Il referendum di Landini cui non è difficile prevedere un esito analogo al referendum di Berlinguer contro il taglio della scala mobile, è volto a restaurare tutte le rigidità che avevano in passato irrigidito il mercato del lavoro rendendo difficile se non impossibile la crescita che, invece, abbiamo ottenuto.

Il premierato indebolisce il presidente della repubblica

Passando a un altro fronte, penso che sia opportuno riflettere sulla riforma costituzionale che prevede l’istituzione del premierato direttamente elettivo. Abbiamo già scritto che questo meccanismo non risolve il problema cruciale che determina l’instabilità dei governi e la propensione dell’Italia a governi frutto di alchimie parlamentari e presidenziali (nel senso del Quirinale).

Basti pensare che nel 2018, dopo la sciagurata vittoria elettorale grillina fummo vicinissimi a un governo Cottarelli che sarebbe stato totalmente il contrario di ciò che gli elettori avevano scelto. È quindi il potere di ricatto dei partiti componenti delle coalizioni che azzoppa il sistema. Esso sarebbe superato solo con l’istituzione dei due turni elettorali che, alla fine determinano la vittoria di uno schieramento più omogeneo e meno propenso al ricatto.

Ma dove la premier nega l’evidenza è nell’affermazione, continuamente ripetuta, che la riforma non tocca i poteri del presidente della Repubblica. Capisco perché la cosa venga detta e ripetuta: la popolarità di cui gode Mattarella è un oggettivo ostacolo allo sviluppo di alcuni aspetti della politica governativa, soprattutto in materia costituzionale.

Affermando e riaffermando che i poteri del presidente della Repubblica non vengono toccati si cerca di inculcare nell’elettorato quest’idea che non corrisponde alla realtà. Basti una considerazione: se il premier è eletto dal popolo, il presidente della Repubblica perde il potere-dovere di sceglierlo e di incaricarlo di formare un governo.

Il che significa tante cose, la prima delle quali è superata dal passaggio dalla prima alla seconda Repubblica. Il presidente, nella prima, era colui che distribuiva le carte e determinava in modi significativi le coalizioni di governo. Oggi, questo aspetto risulta abbastanza obsoleto, ma rimane in mano al presidente il potere di scegliere il premier incaricandolo di formare un governo.

L’elezione diretta, quindi, sottrae questo potere al presidente della Repubblica. È un male?

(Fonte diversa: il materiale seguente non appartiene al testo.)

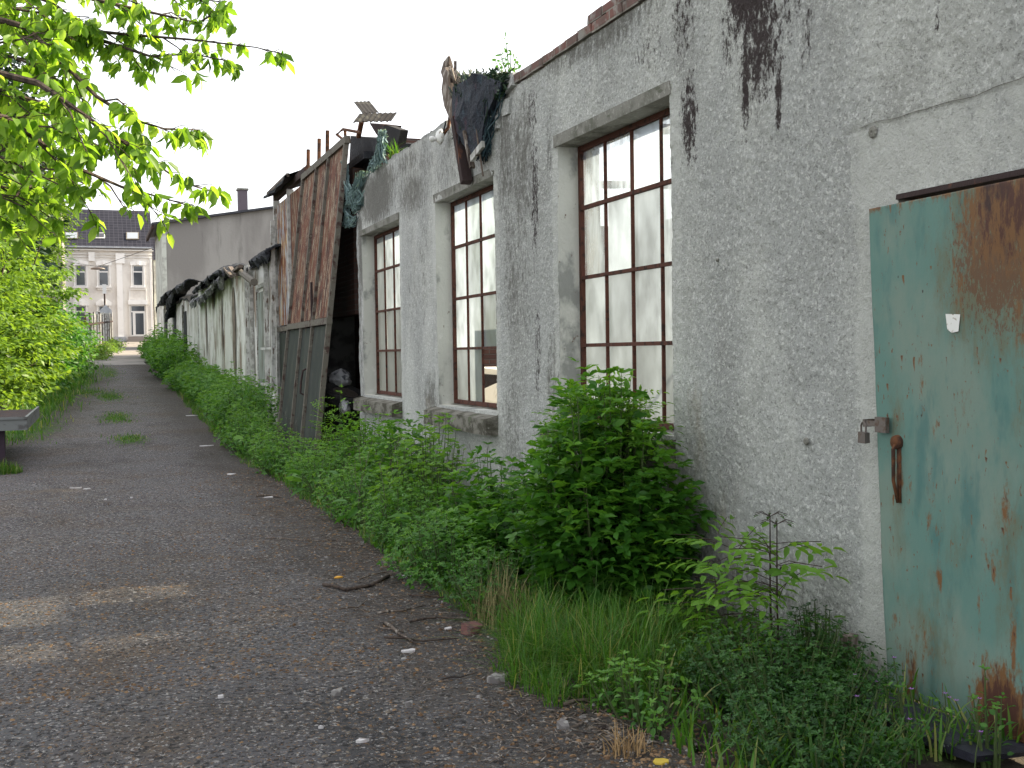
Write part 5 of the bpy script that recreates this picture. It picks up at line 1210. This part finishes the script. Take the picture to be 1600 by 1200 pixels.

Sì, per il Pd è di certo un male, visto che potrà accedere alle stanze del potere solo se vincerà le elezioni (il che con questo personale politico a partire dalla marziana Elly Schlein -personificazione vivente del «Principio di Peter» (dallo psicologo canadese Laurence Peter che la teorizzò o legge di incompetenza) sembra un futuribile remoto. È un bene?

Sì di certo per Giorgia Meloni almeno finché viaggerà col vento in poppa del consenso popolare.

Per il vero, la costituzione dovrebbe dettare regole di comportamento neutre: ma questa è una petizione di principio pretenziosa e irrealistica nel mondo politico nazionale.